Apart from these political projects there are examples of very militant resistance in Italy but it is isolated and does not constitute a national fightback against austerity. The NO-TAV movement against the high speed train link in the Val de Susa is an immense movement of local people defending their community against both PD and PDL support for the mega project through their valley. Trade unionists are mobilised mostly in defensive struggles to save factories in the aluminium(Alcoa), Iron (Ilva) and white goods sector (Indesit). Vicious legal and repressive measures have been used against workers and activists as the ruling class use the crisis to continue to change the relationship of forces against working people. NO-TAV activists have been smeared with the terrorist tag as the building project suffers regular sabotage.

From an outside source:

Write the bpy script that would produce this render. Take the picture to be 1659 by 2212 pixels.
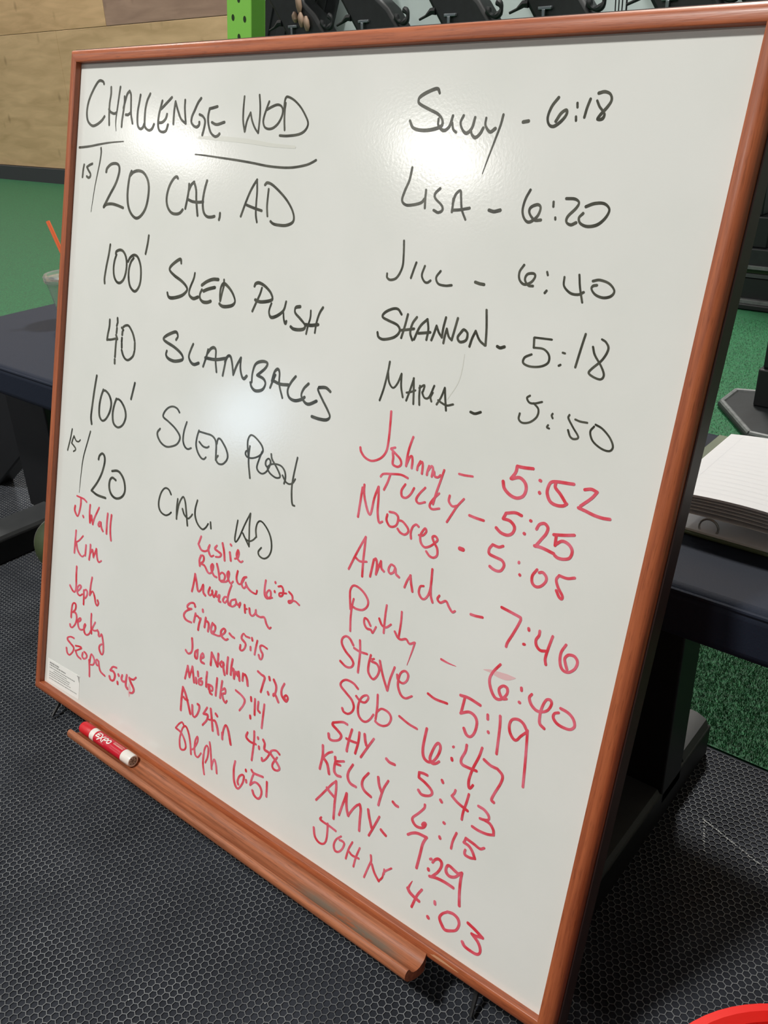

The government has worked with bosses like Fiat’s Marchionne to prevent workers rights to be represented by whichever union they choose. It is aimed at sidelining the more militant FIOM union. A victory has been won after 3 years with the Italian courts condemning Marchionne and vindicating the FIOM. With the unprecedented threat of mass resignation and the likely fall of the government sooner or later the political situation is far from stable. Politicians mostly from the right are scapegoating immigrants and even racially abusing a PD woman minister who is black.

Although the labour movement and the social movements are on the back foot the situation could change quite rapidly and further political recomposition is likely.